Les activités de l'Insee répondent à un cadre juridique qui s'est étoffé au fil du temps, qu'il s'agisse de la production de statistiques ou de l'activité régalienne de tenue de répertoires, comme le RNIPP qui attribue le « numéro de sécurité sociale », le répertoire SIRENE des entreprises ou, dernièrement, le répertoire électoral unique.

En ce qui concerne la production statistique, c'est de l'ordre des deux tiers de l'activité qui est régie par des règlements européens. Le système statistique européen, composé d'Eurostat, des instituts nationaux de statistique et des autres autorités qui les accompagnent dans la production de statistiques européennes, achève du reste le regroupement des dispositions législatives applicables dans des règlements cadres, notamment sur les statistiques d'entreprises, les statistiques sociales et d'emploi, les statistiques démographiques ou les comptes nationaux.

La question de l'utilisation de données détenues par des entreprises à des fins de production statistique a reçu un début de réponse en France, avec la loi pour une République numérique de 2016, mais elle est toujours en mal de dispositions supra-nationales, qui devraient être prochainement proposées par la Commission.

Le cadre européen s'est aussi densifié, au fil du temps, pour mieux affirmer l'indépendance de la statistique publique et pour conforter le code de bonnes pratiques qui définit les principes de qualité et de déontologie qui s'imposent désormais.
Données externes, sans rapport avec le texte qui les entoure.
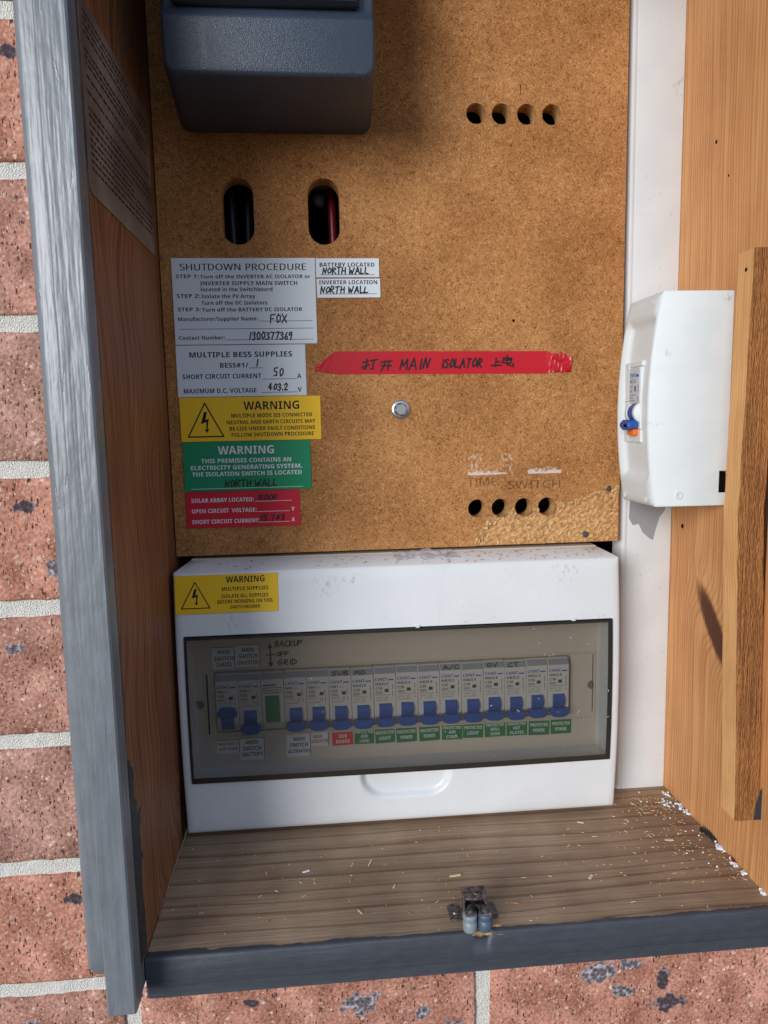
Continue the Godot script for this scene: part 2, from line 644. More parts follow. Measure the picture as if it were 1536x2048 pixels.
func make_materials() -> void:
	font = SystemFont.new()
	font.font_names = PackedStringArray(["Droid Sans"])
	bold = SystemFont.new()
	bold.font_names = PackedStringArray(["Droid Sans"])
	bold.font_weight = 700
	mt.board = fibre_board()
	# timber of the cabinet
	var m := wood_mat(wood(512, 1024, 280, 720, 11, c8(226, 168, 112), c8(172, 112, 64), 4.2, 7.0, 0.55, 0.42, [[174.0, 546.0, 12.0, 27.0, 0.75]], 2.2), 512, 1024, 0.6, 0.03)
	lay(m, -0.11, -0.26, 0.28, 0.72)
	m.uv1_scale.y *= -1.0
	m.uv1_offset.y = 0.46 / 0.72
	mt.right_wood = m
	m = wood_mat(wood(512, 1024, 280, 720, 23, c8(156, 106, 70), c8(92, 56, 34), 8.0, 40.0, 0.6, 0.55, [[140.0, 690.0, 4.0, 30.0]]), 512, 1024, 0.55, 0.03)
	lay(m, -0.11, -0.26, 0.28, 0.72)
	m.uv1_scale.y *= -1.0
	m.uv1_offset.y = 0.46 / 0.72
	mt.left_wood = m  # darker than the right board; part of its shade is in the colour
	m = wood_mat(wood(512, 1024, 260, 420, 37, c8(190, 162, 132), c8(92, 68, 50), 14.0, 6.0, 0.75, 0.26, [], 9.0), 512, 1024, 0.75, 0.04, true)
	lay(m, -0.125, -0.1, 0.43, 0.26)
	mt.shelf_wood = m
	m = wood_mat(wood(256, 1024, 40, 450, 53, c8(240, 186, 122), c8(196, 138, 84), 3.4, 9.0, 0.4, 0.5), 256, 1024, 0.8, 0.04)
	lay(m, 0.1, -0.21, 0.04, 0.4)
	mt.batten_wood = m  # paler planed face, with light from the left put into its colour
	m = wood_mat(wood(256, 1024, 40, 400, 59, c8(176, 118, 66), c8(104, 64, 32), 5.0, 10.0, 0.35, 0.9), 256, 1024, 0.9, 0.0)
	m.heightmap_texture = tex(stretched(61, 0.16, 256, 1024, 300, 4), 256, 1024, Image.FORMAT_L8)
	m.heightmap_scale = 0.16
	lay(m, 0.255, -0.21, 0.04, 0.4)
	mt.sawn = m
	mt.dark_wood = mat(c8(60, 42, 32), 0.9, 0.2)
	mt.void = mat(c8(22, 18, 16), 0.95, 0.1)
	# torn chipboard
	m = mat(Color.WHITE, 0.9, 0.2)
	m.albedo_texture = mix_tex(bytes_of(81, 0.06, 256, 256, 3, true), 256, 256, c8(166, 120, 72), c8(216, 172, 120), 1.6)
	triplanar(m, 0.07)
	mt.torn = m
	mt.chip_light = mat(c8(214, 174, 124), 0.85, 0.2)
	mt.chip_dark = mat(c8(190, 140, 90), 0.85, 0.2)
	# painted timber: brush marks run along v
	m = mat(Color.WHITE, 0.36, 0.6)
	m.albedo_texture = mix_tex(worn_paint(91, 256, 1024), 256, 1024, c8(98, 102, 106), c8(132, 136, 140), 1.0)
	m.heightmap_enabled = true
	m.heightmap_texture = tex(worn_paint(92, 256, 1024), 256, 1024, Image.FORMAT_L8)
	m.heightmap_scale = 0.06
	lay(m, -0.16, -0.3, 0.09, 0.8)
	mt.grey_paint = m
	m = mat(Color.WHITE, 0.5, 0.5)
	var im := Image.create_from_data(256, 1024, false, Image.FORMAT_L8, worn_paint(93, 256, 1024))
	im.rotate_90(CLOCKWISE)
	m.albedo_texture = mix_tex(im.get_data(), 1024, 256, c8(56, 59, 65), c8(72, 75, 82), 1.1)
	m.heightmap_enabled = true
	im = Image.create_from_data(256, 1024, false, Image.FORMAT_L8, worn_paint(94, 256, 1024))
	im.rotate_90(CLOCKWISE)
	m.heightmap_texture = ImageTexture.create_from_image(im)
	m.heightmap_scale = 0.05
	lay(m, -0.13, -0.29, 0.45, 0.08)
	mt.rail_paint = m
	mt.dark_paint = mat(c8(48, 52, 60), 0.55, 0.45)
	mt.bare = mat(c8(214, 172, 116), 0.9, 0.2)
	# plastics
	m = mat(Color.WHITE, 0.28, 0.5)
	m.albedo_texture = grimy(101, 768, c8(217, 218, 217), c8(225, 226, 225), 44, 420)
	triplanar(m, 0.37)
	mt.white = m
	m = mat(Color.WHITE, 0.5, 0.4)
	m.albedo_texture = grimy(103, 512, c8(204, 206, 205), c8(214, 215, 214), 26, 260)
	triplanar(m, 0.3)
	mt.strip = m
	m = mat(Color.WHITE, 0.45, 0.45)
	m.albedo_texture = grimy(104, 512, c8(214, 219, 217), c8(223, 227, 225), 14, 120)
	triplanar(m, 0.2)
	mt.isolator = m
	mt.panel = mat(c8(208, 194, 174), 0.5, 0.4)
	mt.mcb = mat(c8(216, 208, 196), 0.5, 0.4)
	mt.mcb_top = mat(c8(150, 152, 156), 0.55, 0.4)
	mt.blue = mat(c8(24, 82, 158), 0.35, 0.5)
	mt.logo_blue = mat(c8(18, 96, 176), 0.6, 0.3)
	mt.ink = mat(c8(34, 34, 38), 0.6, 0.3)
	mt.print_grey = mat(c8(58, 58, 62), 0.6, 0.3)
	mt.red_ink = mat(c8(186, 40, 48), 0.6, 0.3)
	mt.white_ink = mat(c8(226, 226, 226), 0.6, 0.3)
	mt.marker = mat(c8(16, 16, 20), 0.45, 0.5)
	mt.orange = mat(c8(240, 110, 30), 0.4, 0.5)
	mt.green_dark = mat(c8(16, 74, 58), 0.4, 0.5)
	mt.lamp_green = mat(c8(16, 130, 78), 0.3, 0.5)
	mt.cup = mat(c8(120, 116, 112), 0.6, 0.4)
	m = mat(Color(0.25, 0.23, 0.20, 0.46), 0.04, 0.5)
	m.transparency = BaseMaterial3D.TRANSPARENCY_ALPHA
	m.cull_mode = BaseMaterial3D.CULL_DISABLED
	mt.smoke = m
	mt.smoke_rim = mat(c8(46, 44, 42), 0.15, 0.5)
	m = mat(c8(52, 63, 78), 0.45, 0.6)
	m.heightmap_enabled = true
	m.heightmap_texture = tex(bytes_of(106, 0.2, 512, 512, 2, true), 512, 512, Image.FORMAT_L8)
	m.heightmap_scale = 0.035
	triplanar(m, 0.09)
	mt.meter = m
	mt.meter_black = mat(c8(26, 30, 38), 0.25, 0.5)
	# label stock
	mt.lab_white = mat(c8(222, 228, 232), 0.45, 0.45)
	mt.tag_white = mat(c8(228, 226, 222), 0.5, 0.4)
	mt.lab_edge = mat(c8(30, 32, 36), 0.5, 0.4)
	mt.lab_yellow = mat(c8(246, 196, 24), 0.45, 0.45)
	mt.lab_green = mat(c8(8, 140, 92), 0.45, 0.45)
	mt.lab_red = mat(c8(206, 24, 48), 0.45, 0.45)
	mt.tag_green = mat(c8(24, 122, 66), 0.55, 0.4)
	mt.tag_red = mat(c8(222, 54, 66), 0.55, 0.4)
	mt.tape = mat(c8(190, 12, 30), 0.32, 0.5)
	mt.faded = mat(Color(0.28, 0.11, 0.06, 0.33), 0.8, 0.2)
	mt.faded.transparency = BaseMaterial3D.TRANSPARENCY_ALPHA
	m = mat(Color.WHITE, 0.55, 0.4)
	m.albedo_texture = mix_tex(bytes_of(109, 0.01, 256, 256, 4, true), 256, 256, c8(104, 90, 80), c8(146, 132, 120), 1.8)
	triplanar(m, 0.2)
	mt.notice = m
	# metal and oddments
	mt.zinc = mat(c8(196, 198, 200), 0.3, 0.5)
	mt.zinc.metallic = 0.9
	m = mat(Color.WHITE, 0.55, 0.5)
	m.albedo_texture = mix_tex(bytes_of(111, 0.05, 128, 128, 4, true), 128, 128, c8(74, 58, 54), c8(136, 126, 122), 1.8)
	m.metallic = 0.5
	triplanar(m, 0.03)
	mt.rust = m
	mt.roller = mat(c8(132, 140, 144), 0.4, 0.5)
	mt.roller_blue = mat(c8(78, 92, 110), 0.4, 0.5)
	mt.rubber = mat(c8(30, 32, 36), 0.5, 0.5)
	mt.cable_red = mat(c8(120, 20, 34), 0.35, 0.5)
	mt.cable_purple = mat(c8(44, 24, 52), 0.4, 0.5)
	mt.cable_black = mat(c8(20, 20, 24), 0.35, 0.5)
	mt.terminal = mat(c8(96, 98, 106), 0.35, 0.5)
	mt.screw = mat(c8(110, 112, 116), 0.4, 0.5)
	mt.screw.metallic = 0.8
	mt.crumb = mat(c8(236, 238, 242), 0.9, 0.2)
	mt.sliver = mat(c8(226, 204, 160), 0.8, 0.3)
	m = mat(Color(0.85, 0.86, 0.88, 0.5), 0.2, 0.5)
	m.transparency = BaseMaterial3D.TRANSPARENCY_ALPHA
	m.cull_mode = BaseMaterial3D.CULL_DISABLED
	mt.film = m
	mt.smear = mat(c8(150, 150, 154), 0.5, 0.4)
	# masonry
	mt.bricks = [
		brick_mat(201, Color(0.69, 0.50, 0.43), [[560, 66, 20, 12, 1], [716, 190, 16, 14, 1], [360, 200, 26, 20, 0]]),
		brick_mat(202, Color(0.72, 0.50, 0.415), [[690, 190, 18, 18, 1], [640, 60, 20, 12, 0], [250, 120, 40, 20, 1]]),
		brick_mat(203, Color(0.67, 0.50, 0.44), [[730, 60, 16, 24, 0], [160, 70, 30, 20, 1]]),
		brick_mat(204, Color(0.70, 0.49, 0.415), [[496, 84, 44, 26, 1], [640, 120, 22, 14, 1], [250, 60, 18, 10, 0], [704, 168, 30, 22, 1]]),
		brick_mat(205, Color(0.705, 0.485, 0.405), [[262, 60, 44, 30, 1], [340, 44, 30, 14, 1], [420, 84, 16, 30, 0], [320, 110, 26, 16, 1], [440, 150, 40, 22, 0]]),
	]
	m = mat(Color.WHITE, 0.95, 0.2)
	m.albedo_texture = mix_tex(bytes_of(120, 0.16, 512, 512, 4, true), 512, 512, c8(196, 192, 182), c8(238, 235, 226), 1.6)
	m.heightmap_enabled = true
	m.heightmap_texture = tex(bytes_of(121, 0.2, 512, 512, 3, true), 512, 512, Image.FORMAT_L8)
	m.heightmap_scale = 0.12
	triplanar(m, 0.12)
	mt.mortar = m


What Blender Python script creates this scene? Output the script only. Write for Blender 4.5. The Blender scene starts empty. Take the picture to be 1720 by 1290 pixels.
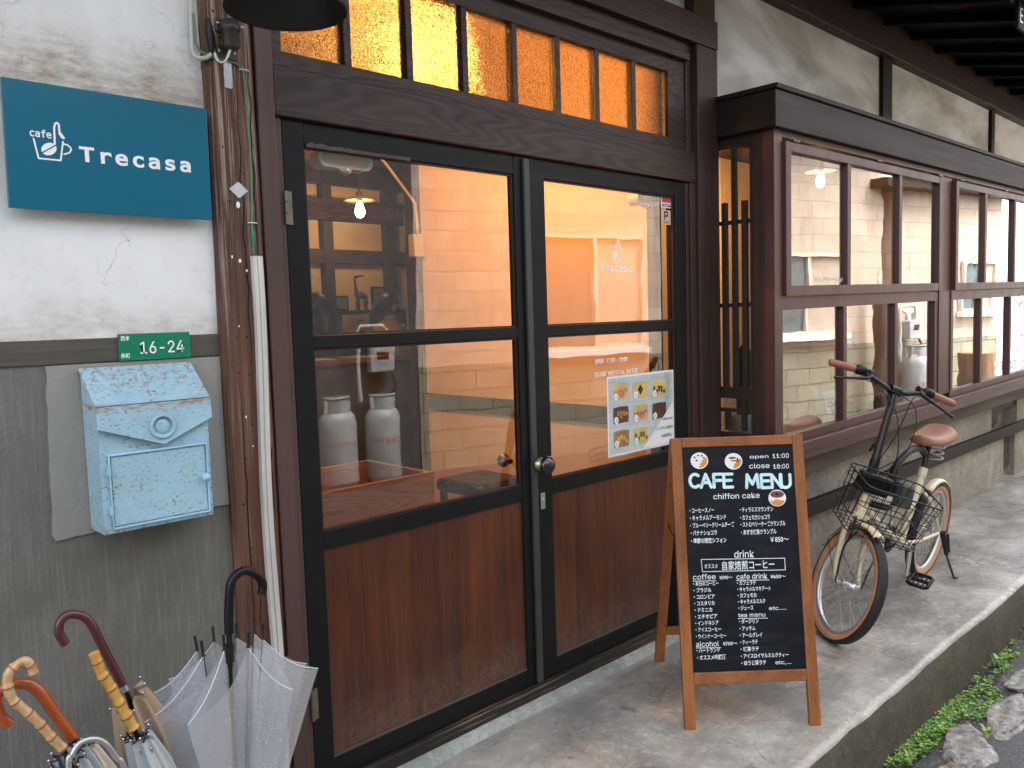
import bpy, bmesh, math, random
from mathutils import Vector, Matrix, noise
R_ = math.radians
S = bpy.context.scene
C = S.collection

# ---------------------------------------------------------------- camera
cam_d = bpy.data.cameras.new("camera"); cam = bpy.data.objects.new("camera", cam_d); C.objects.link(cam)
yaw, pitch, roll = R_(43.75), R_(-4.645), R_(-1.775)
fw = Vector((math.sin(yaw)*math.cos(pitch), math.cos(yaw)*math.cos(pitch), math.sin(pitch)))
r0 = Vector((math.cos(yaw), -math.sin(yaw), 0)); u0 = r0.cross(fw)
rt = math.cos(roll)*r0 + math.sin(roll)*u0; up = -math.sin(roll)*r0 + math.cos(roll)*u0
M = Matrix((rt, up, -fw)).transposed().to_4x4(); M.translation = Vector((0, -2.068, 1.42))
cam.matrix_world = M
cam_d.sensor_width = 36; cam_d.lens = 1370/1720*36; cam_d.clip_start = 0.02; cam_d.clip_end = 500
S.camera = cam

# ---------------------------------------------------------------- world + sun (overcast)
w = bpy.data.worlds.new("World"); S.world = w; w.use_nodes = True
nt = w.node_tree; nt.nodes.clear()
sky = nt.nodes.new('ShaderNodeTexSky'); sky.sky_type = 'NISHITA'; sky.sun_disc = False
SUN_EL, SUN_AZ = R_(60), R_(20)      # azimuth measured from +y (north) clockwise
sky.sun_elevation = SUN_EL; sky.sun_rotation = SUN_AZ; sky.dust_density = 3.0; sky.ozone_density = 1.0
hs = nt.nodes.new('ShaderNodeHueSaturation'); hs.inputs['Saturation'].default_value = 0.25
bg = nt.nodes.new('ShaderNodeBackground'); bg.inputs[1].default_value = 0.15
wo = nt.nodes.new('ShaderNodeOutputWorld')
nt.links.new(sky.outputs[0], hs.inputs['Color']); nt.links.new(hs.outputs[0], bg.inputs[0]); nt.links.new(bg.outputs[0], wo.inputs[0])
sl = bpy.data.lights.new("sun", 'SUN'); sl.energy = 1.5; sl.angle = R_(40); sl.color = (1, .96, .9)
so = bpy.data.objects.new("sun", sl); C.objects.link(so)
sd = Vector((math.sin(SUN_AZ)*math.cos(SUN_EL), math.cos(SUN_AZ)*math.cos(SUN_EL), math.sin(SUN_EL)))
so.rotation_euler = sd.to_track_quat('Z', 'Y').to_euler()
S.view_settings.view_transform = 'Standard'; S.view_settings.look = 'None'
S.view_settings.exposure = 2.7; S.view_settings.gamma = 1
S.render.engine = 'CYCLES'
cy = S.cycles
cy.use_denoising = True
cy.max_bounces = 10; cy.diffuse_bounces = 5; cy.glossy_bounces = 5; cy.transmission_bounces = 8; cy.transparent_max_bounces = 24
cy.sample_clamp_indirect = 6.0; cy.caustics_refractive = True; cy.caustics_reflective = False; cy.blur_glossy = 0.5

# ---------------------------------------------------------------- materials
class NT:
    def __init__(s, name):
        m = bpy.data.materials.new(name); m.use_nodes = True; s.m = m; s.t = m.node_tree; s.t.nodes.clear()
        s.out = s.n('OutputMaterial'); s.p = s.n('BsdfPrincipled'); s.l(s.p.outputs[0], s.out.inputs[0])
        s.tc = s.n('TexCoord')
    def n(s, t, **kw):
        nd = s.t.nodes.new('ShaderNode'+t)
        for k, v in kw.items(): setattr(nd, k, v)
        return nd
    def l(s, a, b): s.t.links.new(a, b)
    def map(s, scale, loc=(0,0,0), rot=(0,0,0), src=None):
        m = s.n('Mapping'); m.inputs['Scale'].default_value = scale; m.inputs['Location'].default_value = loc; m.inputs['Rotation'].default_value = rot
        s.l(src or s.tc.outputs['Object'], m.inputs[0]); return m.outputs[0]
    def noise(s, vec, scale=1., detail=5., rough=.55, dist=0.):
        n = s.n('TexNoise'); n.inputs['Scale'].default_value = scale; n.inputs['Detail'].default_value = detail
        n.inputs['Roughness'].default_value = rough; n.inputs['Distortion'].default_value = dist
        s.l(vec, n.inputs['Vector']); return n.outputs['Fac']
    def ramp(s, fac, stops, interp='LINEAR'):
        r = s.n('ValToRGB'); e = r.color_ramp.elements; r.color_ramp.interpolation = interp
        while len(e) < len(stops): e.new(.5)
        for k, (p, c) in enumerate(stops):
            e[k].position = p; e[k].color = (c, c, c, 1) if not hasattr(c, '__len__') else (*c[:3], 1)
        s.l(fac, r.inputs[0]); return r.outputs[0]
    def mix(s, fac, a, b, mode='MIX'):
        m = s.n('Mix', data_type='RGBA', blend_type=mode)
        if hasattr(fac, 'links'): s.l(fac, m.inputs[0])
        else: m.inputs[0].default_value = fac
        for v, i in ((a, 6), (b, 7)):
            if hasattr(v, 'links'): s.l(v, m.inputs[i])
            else: m.inputs[i].default_value = (*v[:3], 1)
        return m.outputs[2]
    def math(s, op, a, b=0., c=None):
        m = s.n('Math', operation=op)
        for i, v in enumerate((a, b)):
            if hasattr(v, 'links'): s.l(v, m.inputs[i])
            else: m.inputs[i].default_value = v
        m.use_clamp = False
        return m.outputs[0]
    def sep(s, src=None):
        x = s.n('SeparateXYZ'); s.l(src or s.tc.outputs['Object'], x.inputs[0]); return x.outputs
    def bump(s, h, strength=.3, dist=.01, prev=None):
        b = s.n('Bump'); b.inputs['Strength'].default_value = strength; b.inputs['Distance'].default_value = dist
        s.l(h, b.inputs['Height'])
        if prev is not None: s.l(prev, b.inputs['Normal'])
        s.l(b.outputs[0], s.p.inputs['Normal']); return b.outputs[0]
    def set(s, **kw):
        for k, v in kw.items():
            k = {'col': 'Base Color', 'rough': 'Roughness', 'metal': 'Metallic', 'spec': 'Specular IOR Level', 'coat': 'Coat Weight', 'coatr': 'Coat Roughness',
                 'trans': 'Transmission Weight', 'ior': 'IOR', 'alpha': 'Alpha', 'emc': 'Emission Color', 'ems': 'Emission Strength'}[k]
            i = s.p.inputs[k]
            if hasattr(v, 'links'): s.l(v, i)
            elif hasattr(v, '__len__'): i.default_value = (*v[:3], 1)
            else: i.default_value = v
        return s

def plain(name, col, rough=.5, metal=0., spec=.5, var=.12, rv=1., bump=0., bscale=60, coat=0., emit=0.):
    t = NT(name)
    n = t.noise(t.map((1,1,1)), 9, 5)
    a = tuple(c*(1-var) for c in col); b = tuple(min(1, c*(1+var)) for c in col)
    t.set(col=t.ramp(n, [(.3, a), (.7, b)]), metal=metal, spec=spec, coat=coat)
    t.set(rough=t.ramp(n, [(.3, max(0, rough-.06*rv)), (.7, min(1, rough+.08*rv))]))
    if bump: t.bump(t.noise(t.map((1,1,1)), bscale, 4), bump, .004)
    if emit: t.set(emc=col, ems=emit)
    return t.m

def wood(name, dark, light, axis, grain=1., rough=.55, bump=.35, spec=.4, coat=0., weather=None, cathedral=.0, scuff=None):
    """grain runs along axis 0/1/2 of the object's own coordinates"""
    t = NT(name)
    sc = [14*grain]*3; sc[axis] = .7*grain
    v = t.map(tuple(sc))
    n1 = t.noise(v, 1., 7, .6, .6)
    s2 = [130*grain]*3; s2[axis] = 2.2*grain
    n2 = t.noise(t.map(tuple(s2)), 1., 3, .6)
    g = t.math('ADD', t.math('MULTIPLY', n1, .65), t.math('MULTIPLY', n2, .35))
    if cathedral:
        s3 = [5.]*3; s3[axis] = .55
        nn = t.noise(t.map(tuple(s3)), 1., 2, .4, .2)
        rings = t.math('ADD', t.math('MULTIPLY', t.math('SINE', t.math('MULTIPLY', nn, 230.)), .5), .5)
        g = t.math('ADD', t.math('MULTIPLY', g, 1-cathedral), t.math('MULTIPLY', rings, cathedral))
    col = t.ramp(g, [(.28, dark), (.72, light)])
    big = t.noise(t.map((2.3, 2.3, 2.3), (3, 1, 7)), 1., 4)
    col = t.mix(t.ramp(big, [(.35, 0), (.75, .55)]), col, tuple(c*.62 for c in dark))
    if weather:
        wn = t.noise(t.map(tuple(x*.6 for x in s2), (9, 4, 2)), 1., 6, .7)
        big2 = t.noise(t.map((1.6,)*3, (5, 9, 1)), 1., 4)
        f = t.math('MULTIPLY', t.ramp(wn, [(.5, 0), (.62, 1)]), t.ramp(big2, [(.42, 0), (.65, 1)]))
        col = t.mix(f, col, weather)
    if scuff:
        s5 = [210.]*3; s5[axis] = 7.
        sc_ = t.math('MULTIPLY', t.ramp(t.noise(t.map(tuple(s5), (2, 2, 5)), 1., 3), [(.69, 0), (.72, 1)]), t.ramp(t.noise(t.map((4, 4, 4), (7, 1, 3)), 1., 4), [(.5, 0), (.62, .6)]))
        col = t.mix(sc_, col, scuff)
        z5 = t.math('ADD', t.sep()[2], t.math('MULTIPLY', t.math('SUBTRACT', t.noise(t.map((7, 7, 9)), 1., 6, .7), .5), .35))
        mr = t.n('MapRange'); mr.inputs[1].default_value = .34; mr.inputs[2].default_value = .12; mr.interpolation_type = 'SMOOTHSTEP'; t.l(z5, mr.inputs[0])
        col = t.mix(t.math('MULTIPLY', t.math('MULTIPLY', mr.outputs[0], t.ramp(t.noise(t.map((60, 60, 40)), 1., 5, .7), [(.4, .3), (.6, 1)])), .42), col, (.16, .12, .09))
    t.set(col=col, spec=spec, coat=coat, coatr=.15)
    t.set(rough=t.ramp(g, [(.2, min(1, rough+.12)), (.8, max(.05, rough-.08))]))
    t.bump(g, bump, .004)
    return t.m

def plaster():
    t = NT("white_plaster")
    b = t.noise(t.map((1,1,1)), 1.7, 6, .6, .4); f = t.noise(t.map((1,1,1)), 38, 4)
    col = t.ramp(b, [(.3, (.62, .61, .58)), (.5, (.74, .735, .71)), (.7, (.80, .795, .78))])
    col = t.mix(t.ramp(f, [(.55, 0), (.8, .25)]), col, (.5, .47, .42))
    x, y, z = t.sep()
    # brown rain stain above the sign, and above the dado rail  (world metres)
    zz = t.math('ADD', z, t.math('MULTIPLY', t.math('SUBTRACT', t.noise(t.map((6, 6, 3)), 1., 5, .6), .5), .22))
    st = t.math('MULTIPLY', t.ramp(zz, [(.0, 0), (1, 1)]), 1.)
    def band(z0, z1, z2):
        m = t.n('MapRange'); m.inputs[1].default_value = z0; m.inputs[2].default_value = z1; m.interpolation_type = 'SMOOTHSTEP'
        t.l(zz, m.inputs[0])
        m2 = t.n('MapRange'); m2.inputs[1].default_value = z1; m2.inputs[2].default_value = z2; m2.inputs[3].default_value = 1; m2.inputs[4].default_value = 0; m2.interpolation_type = 'SMOOTHSTEP'
        t.l(zz, m2.inputs[0]); return t.math('MULTIPLY', m.outputs[0], m2.outputs[0])
    fine = t.ramp(t.noise(t.map((22, 22, 60)), 1., 6, .7), [(.35, .25), (.65, 1)])
    s1 = t.math('MULTIPLY', band(1.91, 1.975, 2.13), fine)
    col = t.mix(t.math('MULTIPLY', s1, .9), col, (.30, .225, .14))
    s2 = t.math('MULTIPLY', band(1.36, 1.405, 1.50), fine)
    col = t.mix(t.math('MULTIPLY', s2, .55), col, (.36, .28, .19))
    # hairline cracks
    vo = t.n('TexVoronoi', feature='DISTANCE_TO_EDGE'); vo.inputs['Scale'].default_value = 3.1
    ad = t.n('VectorMath', operation='ADD'); t.l(t.map((1,1,1)), ad.inputs[0])
    nz = t.n('TexNoise'); nz.inputs['Scale'].default_value = 6; nz.inputs['Detail'].default_value = 6
    t.l(t.map((1,1,1)), nz.inputs['Vector'])
    mu = t.n('VectorMath', operation='SCALE'); mu.inputs[3].default_value = .35; t.l(nz.outputs['Color'], mu.inputs[0]); t.l(mu.outputs[0], ad.inputs[1])
    t.l(ad.outputs[0], vo.inputs['Vector'])
    cr = t.math('MULTIPLY', t.ramp(vo.outputs['Distance'], [(0, 1), (.0035, 0)]), t.ramp(t.noise(t.map((1,1,1), (4,0,2)), 2.6, 3), [(.54, 0), (.62, 1)]))
    col = t.mix(t.math('MULTIPLY', cr, .7), col, (.22, .19, .16))
    t.set(col=col, rough=.85, spec=.2)
    t.bump(t.math('SUBTRACT', t.math('ADD', t.noise(t.map((1,1,1)), 55, 6, .6), t.math('MULTIPLY', b, 1.5)), cr), .35, .006)
    return t.m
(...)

En France, c'est l'Autorité de la statistique publique (ASP), créée en 2008, qui a pour mission de veiller au respect de ces principes. Avec l'argument, justifié, que la réputation et la crédibilité de l'Insee et des services statistiques ministériels ne s'arrêtent pas au périmètre de la statistique européenne, le collège de l'ASP a étendu le champ de sa vigilance aux statistiques nationales ou aux exercices de prévision conjoncturelle que mène l'Insee.

La mission de mise à disposition des données a certainement pris une importance croissante au cours des vingt dernières années, qu’elles soient librement accessibles en open data ou de façon sécurisée à des fins de recherche. La statistique publique vise à être aussi transparente que possible sur ses méthodes et ses productions, tout en veillant farouchement à la protection du secret statistique ou des données personnelles, pour garder la confiance des enquêtés et des personnes physiques ou morales concernées, quant à l’utilisation faite de leurs données. Du reste, la tension entre partage des données et protection, garantie par exemple par les multiples dispositions du RGPD, est loin d’être spécifique à la statistique publique et concerne également la stratégie européenne des données.

On pourrait citer aussi, entre autres, la jurisprudence du Conseil constitutionnel en ce qui concerne les statistiques ethniques, qui permet la production de telles statistiques de façon très encadrée, ou encore les sanctions prévues en cas de non-réponse à des enquêtes obligatoires.

Enfin, on ne peut pas terminer ce panorama sans signaler qu'il est des cas, très inconfortables pour le statisticien, où un choix de nomenclature a des conséquences financières ou réglementaires, le recours au code d’activité APE pour une entreprise par exemple. Il faut répéter que cela n'est en général pas conforme aux textes, et n'est pas souhaitable si on a l'exigence de statistiques non biaisées.